Federal prosecutors announced Wednesday that stolen Wedgewood china looted from one of Saddam Hussein's palaces had been turned over to Iraqi diplomats.
The news hits close to home for an arts group in New York since the plates were used as part of an art project that started with an interest in dates and dinner plates.
Artist Michael Rakowitz, who is Jewish and of Iraqi descent, had seen the dinner plates once belonging to Saddam Hussein on sale on eBay and he had wanted to do a project involving Iraqi date syrup. Thus, a collaborative art project was born, one which he dubbed "Spoils."
Working with Chef Kevin Lasko of Park Avenue Autumn, Rakowitz served “Spoils” on the looted plates he bought on eBay. On the dishes was an Iraqi desert known as Debes wa Rashi (Date Syrup mixed with Tahini) served as a base for a venison dish — think American deer hunt meets Iraqi date harvest.
“Spoils,” which was available for the eating Park Avenue Autumn from September 28 to November 26, was about complicating the dining experience.
"This really delicious meal that incorporates this fruit — the date — was supposed to be the harbinger of good or sweet things to come. [It] is complicated by the experience of being presented on a bitter surface," Rakowitz explained. "And that tension between the plate, the dish and the diner’s tongue was very much a part of the work, and forcing the diner to take a position, really, because it's not an easy thing to be served on these plates."

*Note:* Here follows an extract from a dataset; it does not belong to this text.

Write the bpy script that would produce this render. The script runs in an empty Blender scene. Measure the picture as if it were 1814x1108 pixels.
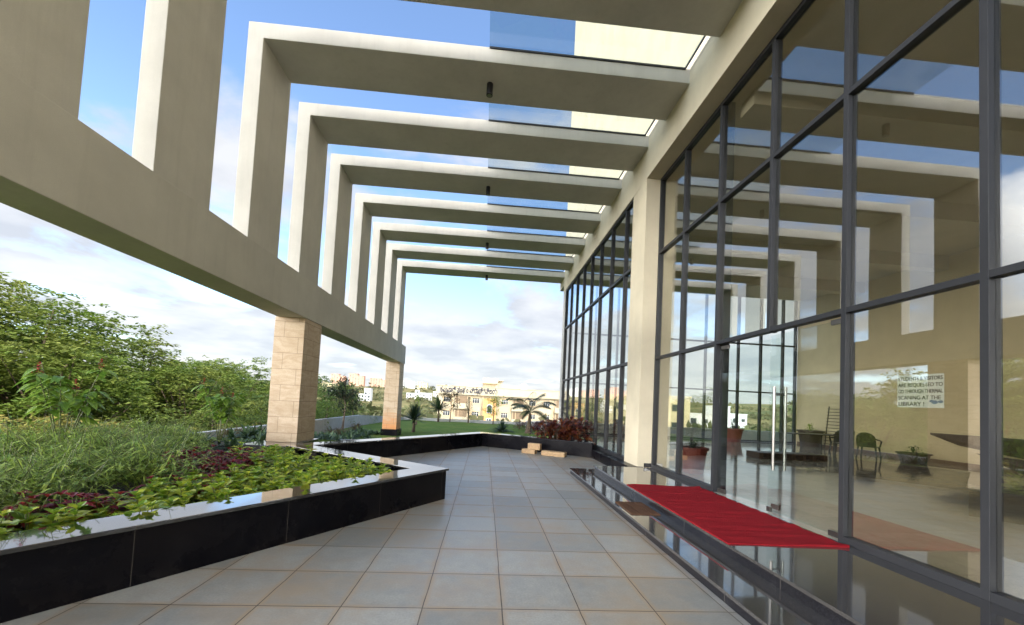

The experience became even more complicated when a cease and desist order was delivered two days before Thanksgiving. Anne Pasternak, president and artistic director of Creative Time, said that's when she learned the Iraqi government wanted the stolen plates back.
Both Pasternak and Rakowitz said they believed the purchase of the plates were legal. Rakowitz bought them from a U.S. serviceman who said he had purchased the dishes at a flea market on his base in Iraq after Saddam Hussein’s regime had fallen and his palaces were looted.

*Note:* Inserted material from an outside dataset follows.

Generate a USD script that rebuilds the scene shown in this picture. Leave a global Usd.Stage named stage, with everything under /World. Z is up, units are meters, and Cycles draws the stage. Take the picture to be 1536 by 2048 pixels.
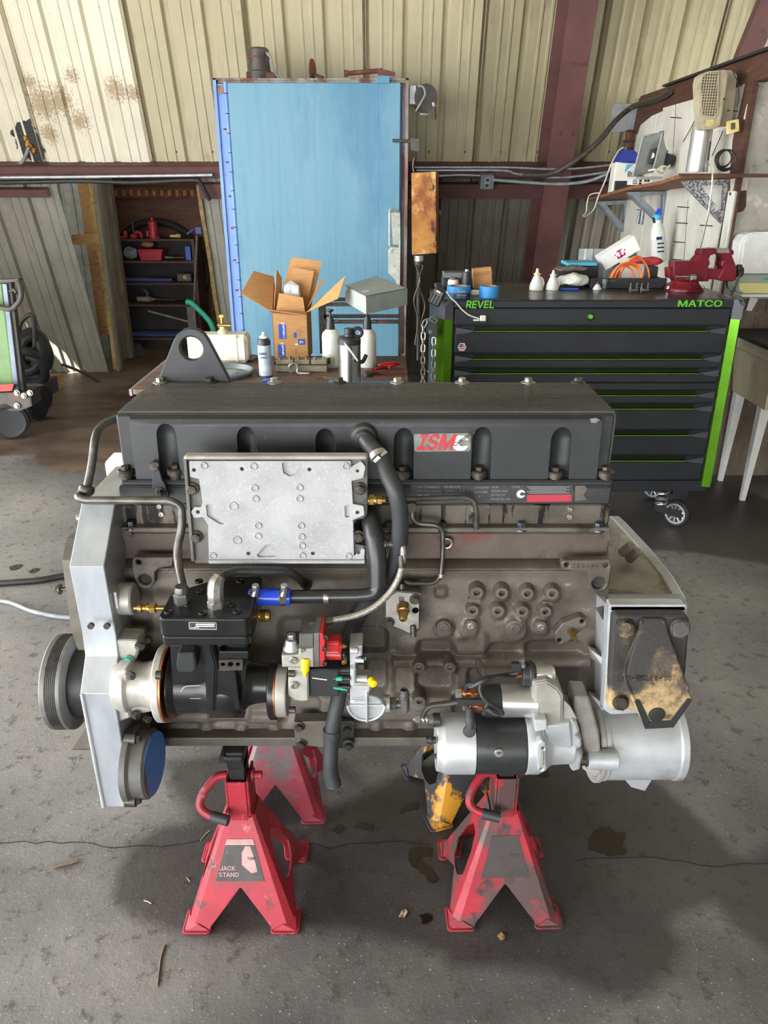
import math, random, numpy as np, trimesh, shapely, meshkit, usdkit
from math import sin, cos, pi, radians, tan, atan2, sqrt
from shapely.geometry import Polygon, Point, LineString
from pxr import Usd, UsdGeom, UsdLux, UsdShade, Gf, Sdf, Vt
random.seed(7); RNG = np.random.default_rng(7)
stage = Usd.Stage.CreateInMemory()
UsdGeom.SetStageUpAxis(stage, 'Z'); UsdGeom.SetStageMetersPerUnit(stage, 1.0)
UsdGeom.Xform.Define(stage, '/World'); UsdGeom.Scope.Define(stage, '/World/Looks')
# ---------------------------------------------------------------- camera, sky, sun, exposure
FPX, PITCH, EYE = 1538.0, radians(23.2), 1.6
cam = UsdGeom.Camera.Define(stage, '/World/camera')
cam.AddTranslateOp().Set((0, 0, EYE)); cam.AddRotateXOp().Set(90 - math.degrees(PITCH))
cam.CreateHorizontalApertureAttr(36.0); cam.CreateVerticalApertureAttr(48.0)
cam.CreateFocalLengthAttr(36.0 * FPX / 1536); cam.CreateClippingRangeAttr((0.05, 200.0))
cam.CreateExposureAttr(0.3)
sky = UsdLux.DomeLight.Define(stage, '/World/sky')
sky.CreateIntensityAttr(3.2); sky.CreateColorAttr((0.93, 0.97, 1.0))
sun = UsdLux.DistantLight.Define(stage, '/World/sun')
sun.CreateIntensityAttr(16.0); sun.CreateNormalizeAttr(True); sun.CreateAngleAttr(0.53); sun.CreateColorAttr((1.0, 0.94, 0.84))
SUN_FROM = np.array([-0.62, -0.42, 0.66]); SUN_FROM /= np.linalg.norm(SUN_FROM)
_z = SUN_FROM; _x = np.cross([0, 0, 1.0], _z); _x /= np.linalg.norm(_x); _y = np.cross(_z, _x)
sun.AddTransformOp().Set(Gf.Matrix4d(*_x, 0, *_y, 0, *_z, 0, -8, -6, 8, 1))
# ---------------------------------------------------------------- pixels of the 1536 x 2048 photograph to points
CP, SP = cos(PITCH), sin(PITCH)
def ray(px, py):
    u, v = (px - 768) / FPX, (1024 - py) / FPX
    return np.array([u, CP + v * SP, -SP + v * CP])
O = np.array([0, 0, EYE])
def at(px, py, Y): d = ray(px, py); return O + d * (Y / d[1])
def atz(px, py, Z=0.0): d = ray(px, py); return O + d * ((Z - EYE) / d[2])
def atx(px, py, X): d = ray(px, py); return O + d * (X / d[0])
def atp(px, py, p0, n): d = ray(px, py); return O + d * (np.dot(np.subtract(p0, O), n) / np.dot(d, n))
def dep(p): return p[1] * CP + (EYE - p[2]) * SP
def mpp(p): return dep(p) / FPX                       # metres per pixel at a point
# ---------------------------------------------------------------- shapes (trimesh)
cat = trimesh.util.concatenate
TM = trimesh.Trimesh
def hull(pts): return trimesh.convex.convex_hull(np.asarray(pts, float))
def box(x0, x1, y0, y1, z0, z1, b=0.0):
    x0, x1 = min(x0, x1), max(x0, x1); y0, y1 = min(y0, y1), max(y0, y1); z0, z1 = min(z0, z1), max(z0, z1)
    if b <= 0: return trimesh.creation.box(bounds=[[x0, y0, z0], [x1, y1, z1]])
    b = min(b, (x1 - x0) * .45, (y1 - y0) * .45, (z1 - z0) * .45); P = []
    for sx in (0, 1):
        for sy in (0, 1):
            for sz in (0, 1):
                c = np.array([(x0, x1)[sx], (y0, y1)[sy], (z0, z1)[sz]]); g = np.array([1 - 2 * sx, 1 - 2 * sy, 1 - 2 * sz]) * b
                for k in range(3): q = c + g; q[k] = c[k]; P.append(q)
    return hull(P)
def ext(poly, axis, a0, a1, bev=0.0):
    """Extrudes a polygon along an axis: x takes (Y, Z), y takes (X, Z), z takes (X, Y)."""
    if not isinstance(poly, (Polygon, shapely.MultiPolygon)): poly = Polygon(poly)
    if not poly.is_valid: poly = poly.buffer(0)
    lo, hi = min(a0, a1), max(a0, a1); out = []
    layers = [(poly, lo, hi)] if bev <= 0 else [(poly, lo + bev, hi - bev), (poly.buffer(-bev * .35, join_style=2), lo + bev * .35, hi - bev * .35), (poly.buffer(-bev, join_style=2), lo, hi)]
    for p, l, h in layers:
        for g in getattr(p, 'geoms', [p]):
            if g.is_empty or g.area < 1e-9 or h <= l: continue
            m = trimesh.creation.extrude_polygon(g, h - l, engine='earcut'); m.apply_translation([0, 0, l]); out.append(m)
    m = cat(out); v, f = m.vertices, m.faces
    if axis == 'x': v = v[:, [2, 0, 1]]
    elif axis == 'y': v, f = v[:, [0, 2, 1]], f[:, ::-1]
    return TM(v, f, process=False)
def rp(pts, r=0.0, holes=()):
    p = Polygon(pts)
    if not p.is_valid: p = p.buffer(0)
    if r: p = p.buffer(-r).buffer(r, quad_segs=5).simplify(r * .03)
    for (c, rad) in holes: p = p.difference(Point(c).buffer(rad, quad_segs=5))
    return p
def pxpoly(pts, Y): return [tuple(at(a, b, Y)[[0, 2]]) for a, b in pts]
def plate(pts, Y, d, r=0.0, holes=(), bev=0.0):
    """A plate whose front outline is given in pixels at distance Y; it is d thick, away from the front."""
    hs = [(tuple(at(a, b, Y)[[0, 2]]), c * mpp(at(a, b, Y))) for a, b, c in holes]
    k = mpp(at(*pts[0], Y))
    return ext(rp(pxpoly(pts, Y), r * k, hs), 'y', Y, Y + d, bev)
def align(m, p, d):
    d = np.asarray(d, float); d = d / np.linalg.norm(d)
    m = m.copy(); m.apply_transform(trimesh.geometry.align_vectors([0, 0, 1], d)); m.apply_translation(p); return m
def cyl(p0, p1, r, n=24, r1=None):
    p0, p1 = np.asarray(p0, float), np.asarray(p1, float); L = np.linalg.norm(p1 - p0); r1 = r if r1 is None else r1
    return lathe([(0, 0), (r, 0), (r1, L), (0, L)], p0, p1 - p0, n)
def lathe(prof, p, d=(0, 0, 1), n=28):
    prof = np.array(prof, float); k = len(prof); a = np.arange(n) * 2 * pi / n
    v = np.stack([prof[:, 0][:, None] * np.cos(a), prof[:, 0][:, None] * np.sin(a), np.repeat(prof[:, 1][:, None], n, 1)], -1).reshape(-1, 3)
    i, j = np.meshgrid(np.arange(k - 1), np.arange(n), indexing='ij'); j2 = (j + 1) % n
    q = np.stack([i * n + j, i * n + j2, (i + 1) * n + j2, (i + 1) * n + j], -1).reshape(-1, 4)
    f = np.vstack([q[:, [0, 1, 2]], q[:, [0, 2, 3]]])
    if prof[-1][1] < prof[0][1]: f = f[:, ::-1]
    m = TM(v, f, process=False); m.merge_vertices(); m.update_faces(m.nondegenerate_faces()); m.remove_unreferenced_vertices()
    return align(m, p, d)
def smoothline(pts, n=8):
    P = np.asarray(pts, float)
    if len(P) < 3 or n < 2: return P
    Q = np.vstack([2 * P[0] - P[1], P, 2 * P[-1] - P[-2]]); out = []
    for i in range(1, len(Q) - 2):
        for t in np.linspace(0, 1, n, endpoint=False):
            a, b, c, d = Q[i - 1], Q[i], Q[i + 1], Q[i + 2]
            out.append(.5 * ((2 * b) + (c - a) * t + (2 * a - 5 * b + 4 * c - d) * t * t + (3 * b - a - 3 * c + d) * t ** 3))
    return np.array(out + [P[-1]])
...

Pasternak said she was "delighted" to comply and return the more than a dozen plates back to the custody of the Iraqi government.
Pasternak videotaped the handover, which happened on Tuesday, saying her arts organization wanted to document it and use it as an educational tool.
The repatriation of the dinner plates also pleased Rakowitz.
"It shows that maybe in the emergence of this new Iraq, that there won't be this erasure of the narrative of the past,” he said. “That they won't submit to this amnesia of the past regime and they'll keep those traces alive as part of its cultural memory.”
It's also a great ending for his project.